With 4G today and 5G tomorrow, wireless video surveillance opportunities are being created with the forthcoming 802.11ac standard


802.11g (2003)
Data Rate Max (theoretical): 54Mbps
Channel Bandwidth: 20MHz
Indoor Range: 125 ft.
Outdoor Range: 460 ft.

802.11n (2009)
Data Rate Max (theoretical): 300Mbps
Channel Bandwidth: 20/40MHz
Indoor Range: 230 ft.
Outdoor Range: 820 ft.

802.11ac (2011/2012)
Data Rate Max (theoretical): 800Mbps to 6Gbps
Channel Bandwidth: 80/160Mhz
Indoor Range: TBD
Outdoor Range: TBD

Life in the 4G lane

In July of 2010 the 4G revolution in the mobile phone world was in full marketing swing with the big three providers – AT&T, Verizon and Sprint – claiming dominance. With 4G came competing technology standards vying for the carrier business: Long Term Evolution (LTE) and Worldwide Interoperability for Microwave Access (WiMAX). In July 2010, we covered trends in 4G mobile bandwidth technologies with, IT Trends Impacting IP Video: 4G Network Standards.

In that article we explored the differences between the competing standards as well as the implications they had for physical security and video surveillance. If you compare their deployments since 2010, LTE has clearly won the standards battle and become the technology of choice used in 4G networks, thanks in large part to the backing of Verizon and AT&T. Promising specified download speeds of up to 100Mbps and upload speeds of 50Mbps, LTE offered a unique wireless solution for security professionals.
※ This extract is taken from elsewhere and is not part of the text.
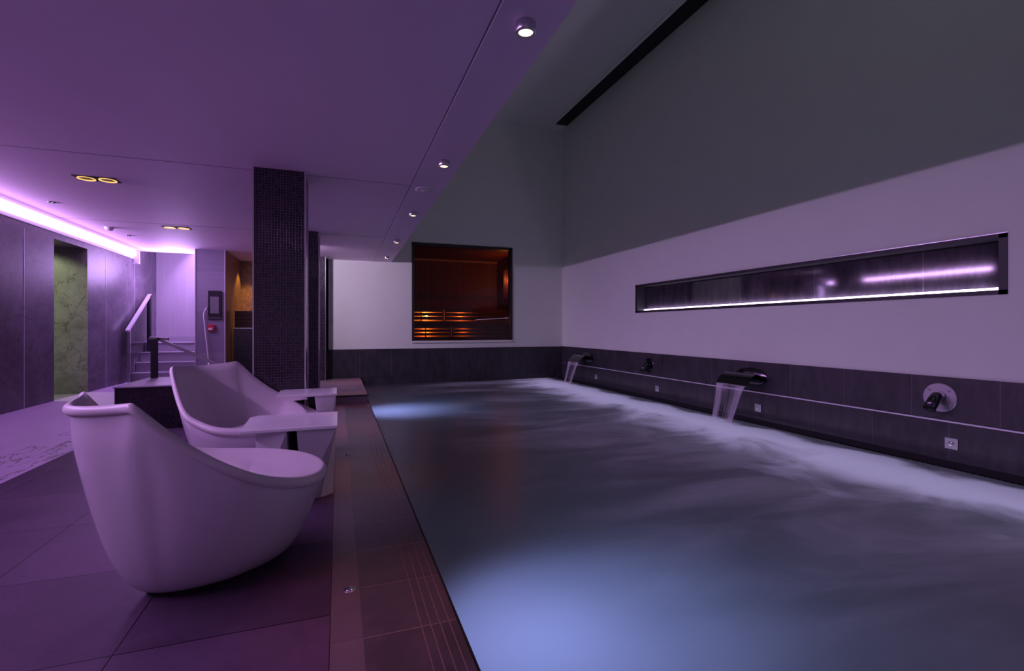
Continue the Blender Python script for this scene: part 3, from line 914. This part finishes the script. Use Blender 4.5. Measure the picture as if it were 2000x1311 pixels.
struct(b.build('wall_sauna', M['sauna_wall']))
b = MB(); b.box(SX0, SX1, YB + 0.17, SY1, SZ1, SZ1 + 0.05)
struct(b.build('ceiling_sauna', M['sauna_ceiling']))
b = MB(); b.box(SX0, SX1, YB + 0.17, SY1, SZ0 - 0.05, SZ0)
struct(b.build('floor_sauna', M['sauna_slat']))
b = MB(); b.box(SX0, SX1, SY1 - 0.02, SY1, SZ1 - 0.05, SZ1)
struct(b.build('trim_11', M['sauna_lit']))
b = MB(); b.box(SX0, SX1, SY1 - 0.04, SY1, 2.02, 2.14)
struct(b.build('trim_12', M['sauna_slat']))

def bench(name, y, z0, z1, depth, label, split):
    r = empty(name, (2.4, y, z0)); r['_abs'] = 1
    # seat boards
    for k in range(4):
        yy = y + 0.02 + k * (depth / 4)
        MB().box(SX0 + 0.02, SX1 - 0.02, yy, yy + depth / 4 - 0.02, z1, z1 + 0.03).build('seat_board', M['sauna_slat'], r)
    hgt = (z1 - z0)
    for (xa, xb) in ((SX0 + 0.02, split - 0.04), (split + 0.04, SX1 - 0.05)):
        for k in range(3):
            zz_ = z0 + 0.02 + k * hgt / 3
            MB().box(xa, xb, y, y + 0.02, zz_ + 0.018, zz_ + hgt / 3 - 0.004).build('front_slat', M['sauna_slat'], r)
    for xx in (split - 0.045, split + 0.015, SX0 + 0.9, SX1 - 0.8, SX0 + 1.6):
        MB().box(xx, xx + 0.03, y + 0.021, y + 0.05, z0, z1).build('upright', M['sauna_slat'], r)
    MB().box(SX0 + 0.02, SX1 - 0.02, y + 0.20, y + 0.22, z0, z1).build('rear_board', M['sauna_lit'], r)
    MB().box(SX0 + 0.02, SX1 - 0.05, y + 0.022, y + 0.03, z0 - 0.16, z0).build('kick_board', M['sauna_slat'], r)
    tag(r, label, 'bench', 'slatted sauna benches')
    return r
bench('sauna_bench', 12.55, 1.38, 1.68, 0.7, 'upper slatted wooden sauna bench lit orange from behind', 2.62)
bench('sauna_bench', 11.85, 0.98, 1.24, 0.62, 'lower slatted wooden sauna bench behind the sauna window', 2.66)
b = MB(); b.box(SX0 + 0.02, SX1 - 0.05, 11.45, 11.8, 0.80, 0.84)
tag(b.build('sauna_footboard', M['sauna_slat']), 'lowest wooden step board below the sauna benches', 'step')
r = empty('bench_lamp', (2.16, 12.60, 1.525))
MB().lathe([(0.0, -0.03), (0.022, -0.022), (0.03, 0.0), (0.022, 0.022), (0.0, 0.03)], axis=(0, 1, 0), n=16, close=False).build('bulb', M['sauna_bulb'], r, smooth=True)
MB().lathe([(0.034, 0.02), (0.034, 0.05), (0.0, 0.052)], axis=(0, 1, 0), n=16, close=False).build('socket', M['frame'], r)
tag(r, 'bright starry orange lamp shining through the upper sauna bench slats', 'lamp')
light('bench_glow', 'POINT', (2.16, 12.67, 1.54), (1.0, 0.40, 0.08), 8, shadow_soft_size=0.03)
light('bench_glow', 'POINT', (3.1, 12.67, 1.54), (1.0, 0.30, 0.05), 2.6, shadow_soft_size=0.03)
light('bench_glow', 'POINT', (2.05, 11.97, 1.12), (1.0, 0.32, 0.05), 4, shadow_soft_size=0.03)
light('bench_glow', 'POINT', (3.0, 11.97, 1.12), (1.0, 0.26, 0.04), 0.8, shadow_soft_size=0.03)
# corner wall lamp with slatted shade
r = empty('sauna_wall_lamp', (SX1 - 0.1, 12.2, 2.3)); r['_abs'] = 1
for k in range(5):
    yy = 11.98 + k * 0.09
    MB().box(SX1 - 0.16, SX1 - 0.13, yy, yy + 0.035, 2.0, 2.75).build('shade_slat', M['sauna_slat'], r)
MB().box(SX1 - 0.16, SX1 - 0.02, 11.96, 12.38, 2.75, 2.78).build('shade_cap', M['sauna_slat'], r)
MB().lathe([(0.0, -0.05), (0.03, -0.03), (0.03, 0.03), (0.0, 0.05)], origin=(SX1 - 0.08, 12.16, 2.5), n=12, close=False).build('bulb', M['sauna_bulb'], r, smooth=True)
tag(r, 'slatted corner lamp glowing at the right of the sauna window', 'lamp')
light('sauna_glow', 'POINT', (SX1 - 0.22, 12.0, 2.45), (1.0, 0.22, 0.03), 5, shadow_soft_size=0.06)

# ================================================================== WATER
b = MB()
nx, ny = 60, 120
ys_ = np.linspace(YN, YB - 0.02, ny)
rows = []
for y in ys_:
    row = []
    for x in np.linspace(XP + 0.012, 5.02, nx):
        f = max(0.0, min(1.0, (x - 3.9) / 0.6)) * max(0.0, min(1.0, (4.95 - x) / 0.15))
        z = ZW + 0.02 * f * (0.6 + 0.4 * math.sin(y * 5.2) * math.sin(x * 7 + y)) + 0.002 * math.sin(x * 5 + y * 3)
        row.append((x, y, z))
    rows.append(row)
b.grid(rows)
tag(b.build('pool_water', M['water'], smooth=True), 'dark misty pool water with pale foam along the right wall', 'water', None, 'stuff')

# ================================================================== CHAIRS
Q = dict(a=0.431, w=0.4952, xs=0.0148, b=0.5, wc=0.3208, bb=0.116, zf=0.471, zc=0.9062, zb=0.8821, p=3.1532,
         cx=-0.0347, rx=0.2705, ry=0.12, n=1.2, m=2.3728, kc=0.4897, ang=0.4969, ps=1.2)
def bez(p0, p1, p2, p3, t):
    p0, p1, p2, p3 = (np.array(p, float) for p in (p0, p1, p2, p3))
    t = t[:, None]
    return (1 - t) ** 3 * p0 + 3 * (1 - t) ** 2 * t * p1 + 3 * (1 - t) * t * t * p2 + t ** 3 * p3
def rim_curve():
    q = Q
    t = np.linspace(0, 1, 29)
    Fp = np.array([q['a'], 0]); Wp = np.array([q['xs'], q['w']]); K = np.array([-q['b'], q['wc']]); B = np.array([-q['b'] - q['bb'], 0])
    k = .55
    A = bez(Fp, Fp + [0, q['w'] * k], Wp + [(q['a'] - q['xs']) * k, 0], Wp, t)
    L = q['xs'] + q['b']
    Dv = np.array([math.cos(q['ang']), math.sin(q['ang'])])
    A2 = bez(Wp, Wp - [L * .4, 0], K + Dv * q['kc'], K, t)
    A3 = bez(K, K - [0, q['wc'] * .35], B + [0, q['wc'] * .4], B, t)
    front = np.vstack([A, A2[1:]])
    xst = q['a'] * q['ps']
    u = np.clip((xst - front[:, 0]) / (xst + q['b']), 0, 1)
    z = q['zf'] + (q['zc'] - q['zf']) * u ** q['p']
    s = np.linspace(0, 1, 29)[1:]
    z3 = q['zc'] + (q['zb'] - q['zc']) * (1 - (1 - s) ** 2)
    h = np.vstack([np.c_[front, z], np.c_[A3[1:], z3]])
    m_ = h[1:-1][::-1].copy(); m_[:, 1] *= -1
    R = np.vstack([h, m_])
    # soften the two back corners slightly
    for _ in range(2):
        R = 0.5 * R + 0.25 * (np.roll(R, 1, 0) + np.roll(R, -1, 0))
    return R
def make_chair():
    q = Q
    R = rim_curve()
    r = empty('lounge_chair')
    ang = np.arctan2(R[:, 1] / q['w'], R[:, 0] / q['a'])
    Bx = q['cx'] + q['rx'] * np.cos(ang); By = q['ry'] * np.sin(ang)
    rows = []
    Rt = R.copy(); Rt[:, 2] -= 0.02
    Rs = [R[:, :2].copy()]
    for _ in range(60):
        Rs.append(0.5 * Rs[-1] + 0.25 * (np.roll(Rs[-1], 1, 0) + np.roll(Rs[-1], -1, 0)))
    R0 = R.copy()
    for v in 1 - (1 - np.linspace(0, 1, 34)) ** 1.6:
        fi = min(60.0, v * 110); i0 = int(fi); i1 = min(60, i0 + 1)
        R = R0.copy(); R[:, :2] = Rs[i0] * (1 - fi + i0) + Rs[i1] * (fi - i0)
        if 0.01 < v < 0.12: R[:, :2] *= 1 - 0.012 * math.sin(v / 0.12 * math.pi)
        h = max(0, (1 - v ** q['n'])) ** (1 / q['m'])
        rows.append(np.c_[Bx + (R[:, 0] - Bx) * h, By + (R[:, 1] - By) * h, Rt[:, 2] * (1 - v) + 0.012 * v])
    R = R0
    sh = MB(); sh.grid([list(map(tuple, rw)) for rw in rows], closed_u=True)
    sh.f.append(tuple(len(sh.v) - len(R) + j for j in range(len(R))))
    sh.build('shell', M['shell'], r, smooth=True)
    # upholstery: rolled rim flowing down into backrest and seat
    cx, cy = 0.02, 0.0
    c = np.array([cx, cy])
    d = R[:, :2] - c
    ln = np.linalg.norm(d, axis=1)
    dn = d / ln[:, None]
    rr = 0.020 + 0.008 * (R[:, 2] < 0.6)
    rr = 0.027 - 0.005 * np.clip((R[:, 2] - 0.5) / 0.4, 0, 1)
    hgt = R[:, 2] - q['zf']
    seat = 0.452
    rows = []
    for a_ in np.linspace(-100, 90, 12):
        ca, sa = math.cos(math.radians(a_)), math.sin(math.radians(a_))
        rows.append(np.c_[R[:, 0] + dn[:, 0] * rr * (ca - 0.45), R[:, 1] + dn[:, 1] * rr * (ca - 0.45), R[:, 2] + rr * (sa - 0.75)])
    top = rows[-1]
    # inward: fraction of radius, seat pan offset towards the front
    pan = np.array([0.03, 0.0])
    for s in (0.05, 0.10, 0.17, 0.25, 0.34, 0.44, 0.54, 0.64, 0.74, 0.84, 0.92, 0.97, 1.0):
        xy = top[:, :2] + (c + pan - top[:, :2]) * s
        # height: tall parts fall in a concave curve to the seat by s ~0.5
        fall = np.clip(s / 0.50, 0, 1)
        tall = np.maximum(hgt, 0)
        k = (1 - fall) ** 1.55
        z = seat + (top[:, 2] - seat) * k
        dome = 0.016 * math.sin(min(1, s / 0.5) * math.pi / 2) * np.clip(1 - tall / 0.10, 0, 1)
        z = z + dome * (1 - fall ** 3 * 0.4) - 0.045 * np.clip((0.0 - xy[:, 0] + 0.1) / 0.35, 0, 1) * fall
        rows.append(np.c_[xy, z])
    up = MB(); up.grid([list(map(tuple, rw)) for rw in rows], closed_u=True)
    up.build('upholstery', M['vinyl'], r, smooth=True)
    # seam where seat meets back
    # plinth
    bb2 = MB()
    rows = []
    for (k, z) in ((1.0, 0.0), (1.0, 0.012), (1.0, 0.02)):
        rows.append([(q['cx'] + 0.31 * k * math.cos(t), 0.17 * k * math.sin(t), z) for t in [2 * math.pi * j / 40 for j in range(40)]])
    bb2.grid(rows, closed_u=True); bb2.f.append(tuple(len(bb2.v) - 40 + j for j in range(40)))
    bb2.build('plinth', M['black'], r)
    return r
ch = make_chair()
ch.location = (-0.5267, 2.7996, 0); ch.rotation_euler = (0, 0, 0.6132)
tag(ch, 'white moulded lounge chair in the foreground, seen from behind', 'chair', 'white lounge chairs beside the pool')
c2 = copy_tree(ch)
c2.location = (-0.6112, 4.322, 0); c2.rotation_euler = (0, 0, -0.5945)
c2['label'] = 'white moulded lounge chair farther back, its hollow seat facing the camera'

# ================================================================== SIDE TABLES
def make_table(W_, D_, H_, full=True):
    """origin at the near right corner; x runs left (negative), y away from the camera"""
    r = empty('side_table')
    tp = MB()
    T0 = [(-0.97 * W_, 0.0), (0.0, 0.0), (0.0, D_), (-0.93 * W_, D_), (-W_, D_ * 0.88)]
    n_ = len(T0)
    tp.v += [(x, y, H_ - 0.022) for x, y in T0] + [(x, y, H_) for x, y in T0]
    tp.f += [tuple(range(n_))[::-1], tuple(range(n_, 2 * n_))]
    for j in range(n_): tp.f.append((j, (j + 1) % n_, n_ + (j + 1) % n_, n_ + j))
    tp.build('table_top', M['white'], r, bevel=0.004)
    zt = H_ - 0.022
    def block(top, bot, name, zb=0.0):
        """faceted block twisting from a square top to a chamfered foot"""
        bm_ = MB()
        k = len(top)
        bm_.v += [(x * W_, y * D_, zt) for x, y in top] + [(x * W_, y * D_, zb) for x, y in bot]
        for j in range(k):
            j2 = (j + 1) % k
            bm_.f.append((j, j2, k + j)); bm_.f.append((j2, k + j2, k + j))
        bm_.f.append(tuple(range(k, 2 * k))); bm_.f.append(tuple(range(k))[::-1])
        return bm_.build(name, M['white'], r, bevel=0.002)
    xl = -0.42 if full else -0.37
    xb = -0.39 if full else -0.25
    block([(xl, 0.025), (-0.013, 0.025), (-0.013, 0.66), (xl, 0.66)],
          [(xb, 0.34), (-0.19, 0.41), (-0.05, 0.54), (xb, 0.66)], 'right_pedestal')
    if full:
        block([(-0.83, 0.09), (-0.52, 0.025), (-0.52, 0.62), (-0.83, 0.62)],
              [(-0.83, 0.23), (-0.52, 0.42), (-0.52, 0.62), (-0.83, 0.62)], 'left_pedestal')
        MB().box(-0.52 * W_, -0.42 * W_, D_ * 0.38, D_ * 0.6, 0.03, zt).build('dark_groove', M['black'], r)
    else:
        block([(-0.86, 0.09), (-0.50, 0.025), (-0.50, 0.66), (-0.86, 0.66)],
              [(-0.78, 0.25), (-0.50, 0.30), (-0.50, 0.60), (-0.78, 0.60)], 'left_wing', H_ - 0.062)
        MB().box(-0.50 * W_, -0.42 * W_, D_ * 0.3, D_ * 0.6, H_ - 0.1, zt).build('dark_groove', M['black'], r)
    return r
tb = make_table(0.60, 0.57, 0.55)
tb.location = (-0.005, 3.44, 0)
tag(tb, 'white angular side table between the two lounge chairs', 'table', 'white angular side tables')
t2 = make_table(0.48, 0.42, 0.64, False)
t2.location = (-0.012, 4.425, 0)
tag(t2, 'white angular side table behind the farther lounge chair, before the wide column', 'table', 'white angular side tables')

for o in scene.objects:
    if '_abs' in o: del o['_abs']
With bandwidth approaching Local Area Network (LAN) speeds without being tied to a specific geographical area, security professionals could deploy IP surveillance cameras anywhere they could get bars on their phone.
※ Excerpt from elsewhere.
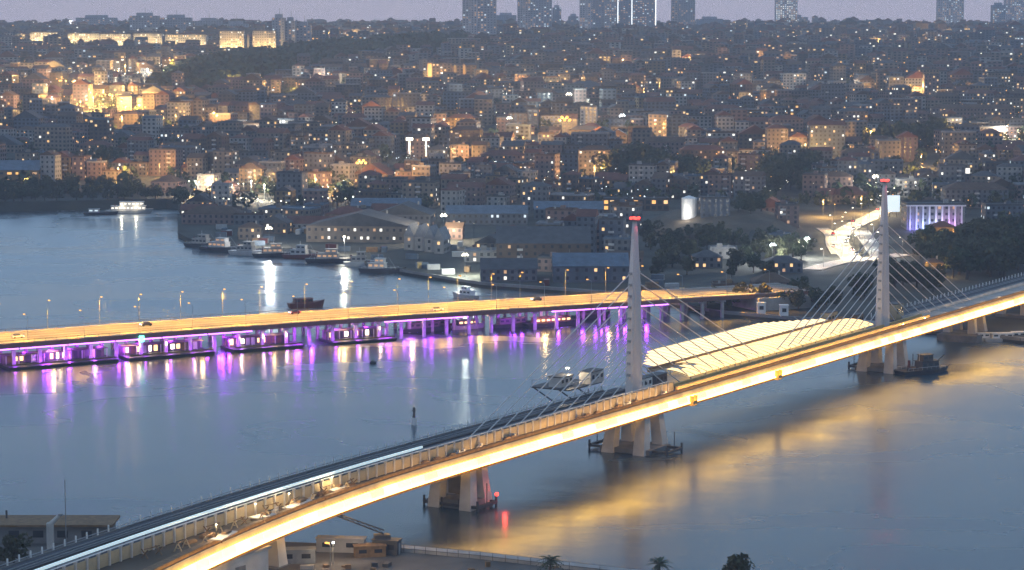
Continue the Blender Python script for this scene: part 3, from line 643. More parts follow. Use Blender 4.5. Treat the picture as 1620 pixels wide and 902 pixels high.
def wquad(face, w, d, x, z, ww, wh, e=.05):
    if face == 0: return [(x - ww / 2, -d / 2 - e, z - wh / 2), (x + ww / 2, -d / 2 - e, z - wh / 2), (x + ww / 2, -d / 2 - e, z + wh / 2), (x - ww / 2, -d / 2 - e, z + wh / 2)]
    sg = 1 if face == 1 else -1
    return [(sg * (w / 2 + e), x - ww / 2, z - wh / 2), (sg * (w / 2 + e), x + ww / 2, z - wh / 2), (sg * (w / 2 + e), x + ww / 2, z + wh / 2), (sg * (w / 2 + e), x - ww / 2, z + wh / 2)]
def roof_mb(kind, w, d, h, rh=None):
    r = MB(); o = .35
    if kind == 'flat':
        r.box((0, 0, h + .12), (w + .3, d + .3, .24)); k = .3
        for sx in (-1, 1): r.box((sx * (w / 2 - k / 2), 0, h + .6), (k, d, .72))
        for sy in (-1, 1): r.box((0, sy * (d / 2 - k / 2), h + .6), (w - 2 * k - .01, k, .72))
    elif kind == 'gable':
        rh = rh or .28 * d; a, c = w / 2 + o, d / 2 + o
        r.v += [(-a, -c, h), (a, -c, h), (a, c, h), (-a, c, h), (-a, 0, h + rh), (a, 0, h + rh)]
        r.f += [(0, 1, 5, 4), (2, 3, 4, 5), (1, 2, 5), (3, 0, 4), (0, 3, 2, 1)]; r.m += [0] * 5
    elif kind == 'gable_front':                                       # ridge runs away from the viewer
        rh = rh or .28 * w; a, c = w / 2 + o, d / 2 + o
        r.v += [(-a, -c, h), (a, -c, h), (a, c, h), (-a, c, h), (0, -c, h + rh), (0, c, h + rh)]
        r.f += [(0, 4, 5, 3), (1, 2, 5, 4), (0, 1, 4), (2, 3, 5), (0, 3, 2, 1)]; r.m += [0] * 5
    else:
        rh = rh or .25 * min(w, d); a, c = w / 2 + o, d / 2 + o; q = max(0., w / 2 - d / 2)
        r.v += [(-a, -c, h), (a, -c, h), (a, c, h), (-a, c, h), (-q - .01, 0, h + rh), (q + .01, 0, h + rh)]
        r.f += [(0, 1, 5, 4), (2, 3, 4, 5), (1, 2, 5), (3, 0, 4), (0, 3, 2, 1)]; r.m += [0] * 5
    return r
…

Its almost two years later and the three main providers continue to rollout 4G networks with limited coverage across the US. Verizon has reached more than 100 metropolitan areas with LTE. Sprint, with its WiMAX technology, comes in a close second – although the company recently announced that they, too, will begin rolling out LTE services in 2012. AT&T comes in a distant third, only offering LTE service in 20+ metropolitan areas (as of February 2012).

Despite the capabilities defined in the LTE standard, the reality is far from what was specified. The three providers offer similar plans that cap bandwidth between 5 to 12 Mbps – disappointingly, a far cry from the specified 100Mbps. There are also download/upload plans that cap out at around 10 Gigabytes. Of course you can download more, but at a cost of $10 USD per Gigabyte, this option is effectively cost-prohibitive for most security managers.
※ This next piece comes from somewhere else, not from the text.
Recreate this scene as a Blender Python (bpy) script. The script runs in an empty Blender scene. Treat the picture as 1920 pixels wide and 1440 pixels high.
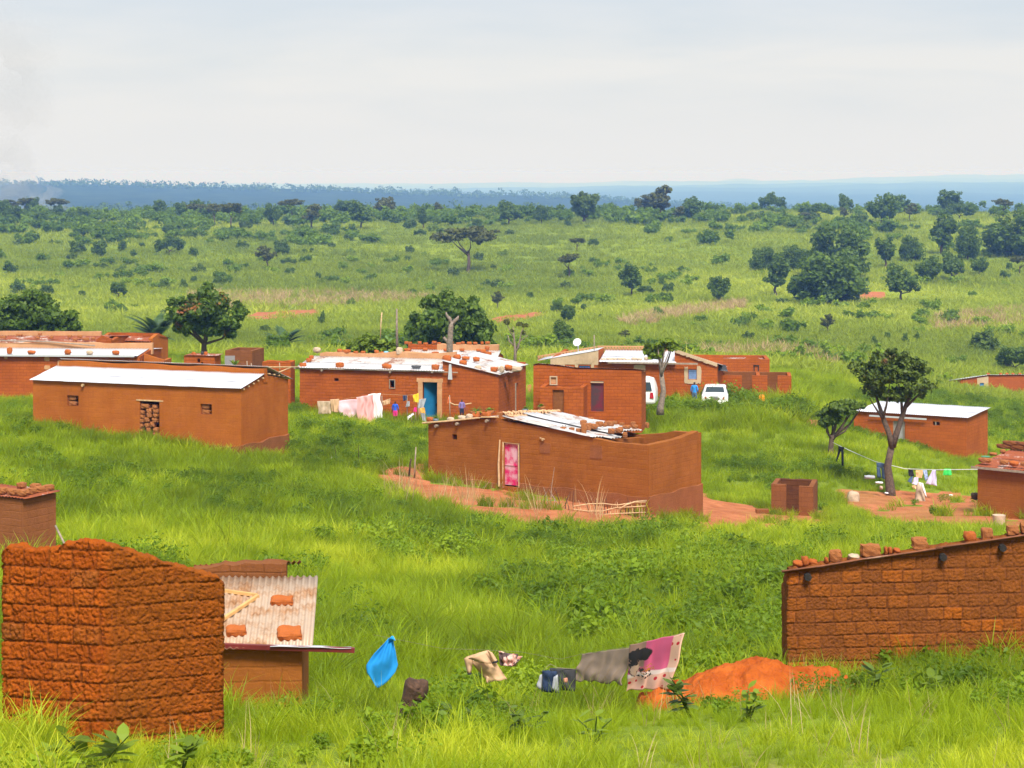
import bpy, bmesh, math, random
import numpy as np
from mathutils import Vector, Matrix, noise as mn
SC = bpy.context.scene
COL = SC.collection
R = random.Random(7)
NR = np.random.RandomState(11)
F, CX, HY = 3800.0, 960.0, 322.0      # lens (pixels of a 1920 wide frame) and horizon row; the eye is the origin

def W(px, py, d): return Vector(((px-CX)/F*d, d, -(py-HY)/F*d))

# ------------------------------------------------------------------ terrain
TD = [12, 14, 17, 20, 27, 30, 38, 47, 60, 70, 80, 95, 111, 118, 130, 150, 180, 237, 300, 360, 434, 520, 600, 700, 780, 850,
      1000, 1300, 1600, 1900, 2600, 3800, 5000, 9000, 15000, 18000, 28000, 34000]
TP = [[1690]*5, [1590, 1590, 1585, 1560, 1555], [1478, 1482, 1480, 1450, 1440], [1400, 1396, 1392, 1350, 1342], [1325, 1340, 1345, 1275, 1262],
      [1290, 1310, 1330, 1300, 1240], [1190, 1210, 1240, 1225, 1170], [1090, 1115, 1140, 1120, 1080], [965, 1000, 1035, 1040, 1025],
      [885, 930, 962, 1003, 1015], [802, 860, 915, 978, 990], [772, 800, 850, 928, 945], [752, 770, 792, 802, 882], [742, 757, 772, 778, 870],
      [725, 735, 750, 760, 835], [697, 706, 714, 726, 800], [668, 675, 684, 696, 765], [645, 648, 656, 670, 742], [622, 620, 625, 640, 662],
      [588, 585, 588, 597, 605], [538, 540, 550, 555, 560], [490, 490, 493, 497, 500], [455, 452, 452, 450, 455], [425, 421, 419, 415, 418],
      [409, 405, 403, 397, 400], [412, 409, 407, 402, 405], [450]*5, [455]*5, [401, 404, 407, 420, 430], [404, 407, 412, 432, 440], [392, 394, 400, 425, 430],
      [347, 352, 362, 388, 394], [385, 390, 400, 400, 400], [376, 376, 372, 366, 362], [352, 352, 350, 346, 341], [362, 362, 360, 350, 350],
      [346, 346, 343, 337, 326], [350, 350, 350, 345, 340]]
TDl = np.log(np.array(TD, float)); TPa = np.array(TP, float); TX = np.array([0, 480, 960, 1440, 1920.])
def vnoise(x, y, s=1.0):
    """cheap smooth value noise, vectorised"""
    x = np.asarray(x, float)*s; y = np.asarray(y, float)*s
    xi = np.floor(x); yi = np.floor(y); fx = x-xi; fy = y-yi
    fx = fx*fx*(3-2*fx); fy = fy*fy*(3-2*fy)
    def h(a, b):
        v = np.sin(a*127.1+b*311.7)*43758.5453
        return v-np.floor(v)
    return (h(xi, yi)*(1-fx)+h(xi+1, yi)*fx)*(1-fy)+(h(xi, yi+1)*(1-fx)+h(xi+1, yi+1)*fx)*fy
def fbm(x, y, s=1.0, o=4):
    a = 0; t = 0
    for i in range(o):
        a = a+vnoise(np.asarray(x)+i*17.3, np.asarray(y)-i*9.1, s*2**i)*.5**i; t += .5**i
    return a/t
def gz(x, y):
    """ground height at world x, y (arrays)"""
    x = np.atleast_1d(np.asarray(x, float)); y = np.atleast_1d(np.asarray(y, float))
    yy = np.maximum(y, 12.0)
    px = np.clip(x/yy*F+CX, 0, 1919.9)
    ld = np.clip(np.log(yy), TDl[0], TDl[-1]-1e-6)
    i = np.clip(np.searchsorted(TDl, ld, side='right')-1, 0, len(TD)-2)
    t = (ld-TDl[i])/(TDl[i+1]-TDl[i])
    ci = np.clip((px/480).astype(int), 0, 3); c = (px-TX[ci])/480
    c = c*c*(3-2*c)*.5+c*.5
    a = TPa[i, ci]*(1-c)+TPa[i, ci+1]*c
    b = TPa[i+1, ci]*(1-c)+TPa[i+1, ci+1]*c
    z = -((a*(1-t)+b*t)-HY)/F*yy
    z = np.where(y < 12, -1.7+(z+1.7)*np.clip((y+2)/14, 0, 1), z)
    amp = np.clip((yy-12)/200, .06, 1.2)*np.clip((2600-yy)/1500, 0.2, 1)
    z = z+np.where(yy > 2600, (fbm(x, y*.5, .0012, 4)-.5)*yy*.0045, 0)
    z = z+(fbm(x, y, .15, 3)-.5)*.25*np.clip(yy/60, .4, 1)+(fbm(x+50, y, .02, 3)-.5)*amp
    return z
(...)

Yet savvy systems integrators can leverage LTE for task-specific solutions by understanding some of the advanced features available on network cameras. Bandwidth consumption can be limited by enabling intelligent video functions within the camera or encoder. With intelligent functions such as video Motion detection, active tamper alarms and cross line detection residing at the edge (i.e. in the camera), video is only transmitted over the wireless network when a condition is met, such as on motion detection, if the camera is obstructed or moved, or when a person crosses a virtual line in the scene. This way, the customer is not paying for video transmission unless there is a recordable event.

Onboard storage opens up even more opportunities by giving the customer the option of recording at a higher quality level in the camera while transmitting video wirelessly at a lower quality to reduce bandwidth consumption. For instance, by combining 4G data transmission and onboard storage, a security officer could receive an alert from a camera that has detected motion. He could view the video on his workstation or mobile device in VGA resolution streaming four frames per second to see that someone is clearly breaking into a store. While police are dispatched to the scene, the higher resolution and frame rate video stored in the local recording device (i.e. the SD card) can be used for the investigation, and then again as forensic detail in court prosecution. Depending on the camera settings and how long the guard actively observes the scene, this situation could play out hundreds of times per month before hitting the 10GB limit included in the monthly fee assessed by wireless carriers.